Train riders are giving the station rave reviews, and now the public can flock to see the restored 1883 building and its collection of vintage railroad photos and artifacts.
Purely tourist visits to the building had been inconvenient, because it was open only for train arrivals in the early mornings and very late nights.
Now, people who just want to admire the building can do so on Saturdays from 11 a.m. to 2 p.m. through October.
The first opening for tours came unannounced last Saturday and still drew a big crowd, said Waterloo Town Manager Tena Woenker.
“People just are coming and treating it like kind of a museum,” Woenker told the Waterloo Town Council Tuesday at its meeting in the Waterloo-Grant Township Public Library.
Volunteers from the Friends of the Depot organization decorated the building’s interior and will staff the depot during the tours.
Paid staff members who work during train arrivals also have proved to be popular.
“They really like having a station attendant. It’s overwhelming their response,” Woenker said. “We’re finding out that our station attendants have been over-the-top helpful,” with reports that they are assisting passengers with luggage and in boarding the trains.
“We’re getting a lot of great feedback” about the depot, Woenker added. “Survey responses are fantastic. It’s all excellent ratings.”
She said 42 percent of people responding to a survey were using the Waterloo Amtrak station for the first time.
“We seem to creating an excitement for riding the train from here,” Woenker said.
Waterloo had the third-highest ridership among Indiana stations with more than 22,400 passengers in 2014. Amtrak’s Capitol Limited train from Chicago to Washington, D.C., and the Lake Shore Limited from Chicago to New York and Boston both stop in Waterloo twice each day.
Also at Tuesday’s meeting, council members discussed town Marshal Jay Oberholtzer’s suggestions for improving security at the new Town Hall, 280 S. Wayne St., in a former bank building.
The council will investigate Oberholtzer’s recommendations that include panic buttons that would be connected to the county’s Central Communications center to summon emergency assistance. He also called for improvements to entrances and securing the town’s computer server against fire or weather-related disasters.
During the discussion, Woenker suggested improved networking for the town’s computers, and Clerk-Treasurer Renata Ford asked for a buzzer that would sound when someone enters the front door.
The council also approved Oberholtzer’s guidelines for the use of tire deflation devices by his officers.
In past six years, Waterloo police have had only two incidents that called for using the devices, Oberholtzer said.

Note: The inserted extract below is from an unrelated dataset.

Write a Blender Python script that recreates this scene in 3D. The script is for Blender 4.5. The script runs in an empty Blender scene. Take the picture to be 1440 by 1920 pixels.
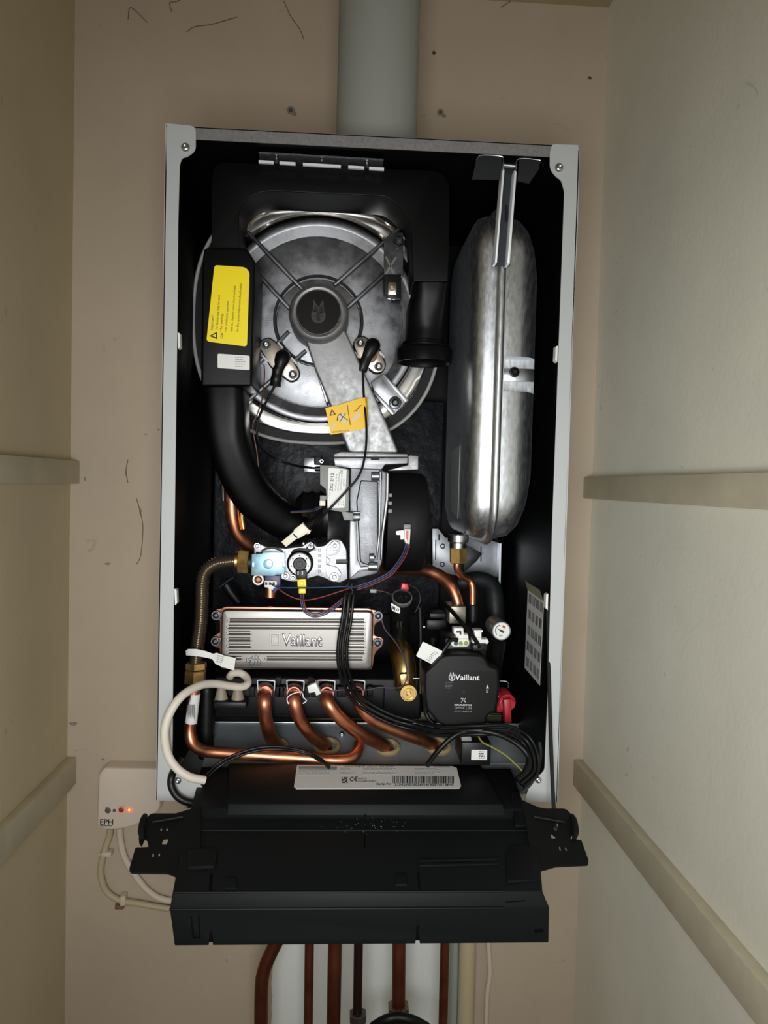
import bpy, bmesh, math, random
from mathutils import Vector, Matrix
from mathutils.bvhtree import BVHTree
random.seed(7)
SC = bpy.context.scene; COL = SC.collection
# ------------------------------------------------------------------ camera
ZO = 1.92                                   # height of the casing's top edge above the floor
F = 1419.8
C0 = Vector((-.0258, -.8186, ZO - .3721))
yaw, pitch, roll = .0545, -.0361, .0254
_f = Vector((math.sin(yaw)*math.cos(pitch), math.cos(yaw)*math.cos(pitch), math.sin(pitch)))
_r = Vector((math.cos(yaw), -math.sin(yaw), 0)); _u = _r.cross(_f)
RT = _r*math.cos(roll) + _u*math.sin(roll); UP = -_r*math.sin(roll) + _u*math.cos(roll)
cd = bpy.data.cameras.new('camera'); cam = bpy.data.objects.new('camera', cd); COL.objects.link(cam)
mw = Matrix((RT, UP, -_f)).transposed().to_4x4(); mw.translation = C0; cam.matrix_world = mw
cd.sensor_fit = 'VERTICAL'; cd.sensor_height = 36; cd.lens = 36*F/1920; cd.clip_start = .02
SC.camera = cam
# ------------------------------------------------------------------ light
w = bpy.data.worlds.new('world'); SC.world = w; w.use_nodes = True
bg = w.node_tree.nodes['Background']; bg.inputs[0].default_value = (1, .78, .52, 1); bg.inputs[1].default_value = .13
def area(name, loc, tgt, sx, sy, power, col):
    d = bpy.data.lights.new(name, 'AREA'); d.shape = 'RECTANGLE'; d.size = sx; d.size_y = sy; d.energy = power; d.color = col
    o = bpy.data.objects.new(name, d); COL.objects.link(o); o.location = loc
    o.rotation_euler = (Vector(tgt) - Vector(loc)).to_track_quat('-Z', 'Y').to_euler(); return o
area('doorway_daylight', (-.05, -1.4, 1.1), (0, .3, 1.3), .66, 1.0, 1.6, (.92, .96, 1))
area('added_key_light', (-.05, -.95, 1.46), (.09, .3, 1.41), .26, .3, 3.3, (.98, 1, 1)).data.spread = math.radians(105)  # added light behind the camera, narrowed so the walls dim towards the top
SC.view_settings.view_transform = 'Standard'; SC.view_settings.look = 'None'
SC.view_settings.gamma = 1; SC.view_settings.use_curve_mapping = False; SC.view_settings.exposure = 0
SC.cycles.max_bounces = 8
# ------------------------------------------------------------------ helpers
def V(px, py, y):
    d = _f*F + RT*(px-720) + UP*(960-py); return C0 + d*((y-C0.y)/d.y)
def Mx(px, y): return px*(y-C0.y)/F
def hexc(h):
    c = [int(h[i:i+2], 16)/255 for i in (0, 2, 4)]
    return tuple(((x+.055)/1.055)**2.4 if x > .04 else x/12.92 for x in c) + (1,)
MATS = {}
def mat(name, col, rough=.5, metal=0, var=0, vs=30, bump=0, bs=200, coat=0, stretch=(1, 1, 1), spec=.5, rvar=0, emit=0, detail=6, bdist=.001):
    if name in MATS: return MATS[name]
    m = bpy.data.materials.new(name); m.use_nodes = True; nt = m.node_tree; b = nt.nodes['Principled BSDF']
    c = hexc(col) if isinstance(col, str) else tuple(col) + (1,)
    b.inputs['Base Color'].default_value = c; b.inputs['Roughness'].default_value = rough; b.inputs['Metallic'].default_value = metal
    b.inputs['Coat Weight'].default_value = coat; b.inputs['Specular IOR Level'].default_value = spec
    if emit: b.inputs['Emission Color'].default_value = c; b.inputs['Emission Strength'].default_value = emit
    if var or bump or rvar:
        g = nt.nodes.new('ShaderNodeNewGeometry'); mp = nt.nodes.new('ShaderNodeMapping'); mp.inputs['Scale'].default_value = stretch
        nt.links.new(g.outputs['Position'], mp.inputs['Vector'])
    if var or rvar:
        n = nt.nodes.new('ShaderNodeTexNoise'); n.inputs['Scale'].default_value = vs; n.inputs['Detail'].default_value = detail; n.inputs['Roughness'].default_value = .65
        nt.links.new(mp.outputs[0], n.inputs['Vector'])
        if var:
            r = nt.nodes.new('ShaderNodeMapRange'); r.inputs['From Min'].default_value = .3; r.inputs['From Max'].default_value = .7
            r.inputs['To Min'].default_value = 1-var; r.inputs['To Max'].default_value = 1+var*.6
            mx = nt.nodes.new('ShaderNodeMix'); mx.data_type = 'RGBA'; mx.blend_type = 'MULTIPLY'; mx.inputs[0].default_value = 1
            mx.inputs[6].default_value = c; nt.links.new(n.outputs[0], r.inputs[0]); nt.links.new(r.outputs[0], mx.inputs[7])
            nt.links.new(mx.outputs[2], b.inputs['Base Color'])
        if rvar:
            r2 = nt.nodes.new('ShaderNodeMapRange'); r2.inputs['From Min'].default_value = .3; r2.inputs['From Max'].default_value = .7
            r2.inputs['To Min'].default_value = max(.02, rough-rvar); r2.inputs['To Max'].default_value = rough+rvar
            nt.links.new(n.outputs[0], r2.inputs[0]); nt.links.new(r2.outputs[0], b.inputs['Roughness'])
    if bump:
        n2 = nt.nodes.new('ShaderNodeTexNoise'); n2.inputs['Scale'].default_value = bs; n2.inputs['Detail'].default_value = 4
        nt.links.new(mp.outputs[0], n2.inputs['Vector']); bp = nt.nodes.new('ShaderNodeBump'); bp.inputs['Strength'].default_value = bump; bp.inputs['Distance'].default_value = bdist
        nt.links.new(n2.outputs[0], bp.inputs['Height']); nt.links.new(bp.outputs[0], b.inputs['Normal'])
    MATS[name] = m; return m
white_paint = mat('white_enamel', 'adb0b0', .45, bump=.06, bs=900)
galv = mat('galvanised_steel', '8e8e90', .42, .9, var=.25, vs=220, rvar=.1)
steelb = mat('steel_bright', 'c9cdd2', .28, 1, var=.08, vs=60)
chrome = mat('polished_stainless', 'dedcd8', .18, 1)
satin = mat('satin_tank_steel', 'd2d6da', .4, 1, var=.16, vs=260, rvar=.06, stretch=(1, 1, .35))
cast = mat('cast_aluminium', '8f8f90', .52, .85, var=.14, vs=120, bump=.1, bs=1300, rvar=.12)
castb = mat('cast_aluminium_fine', '95969a', .42, .92, var=.2, vs=70, bump=.15, bs=1400, rvar=.1)
castd = mat('cast_aluminium_dark', '6a6b6e', .42, .9, var=.3, vs=55, bump=.15, bs=1200, rvar=.1)
zinc = mat('blue_zinc', '94b8c8', .36, .75, var=.1, vs=90, rvar=.06)
blk = mat('black_plastic', '0d0e0f', .45, spec=.3)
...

“They don’t have to do it,” Oberholtzer said about his offices. “They may choose to utilize, because it is a dangerous thing.” He said officers should weigh the risk of causing a vehicle crash against the need to apprehend the offender. The devices should not be used against motorcycles, he said.
The council also received a request to pay for soil testing at the site of a proposed skate park, on Wayne Street just south of the Norfolk Southern railroad crossing. It was tabled until September, because only three of the five council members were present Tuesday.
Woenker also reported that the town has demolished the last of nine blighted houses that were razed with money from a state grant.
She said installation of a pavilion and playground equipment at the new Pankop Park, on the town’s north edge, should be complete by October.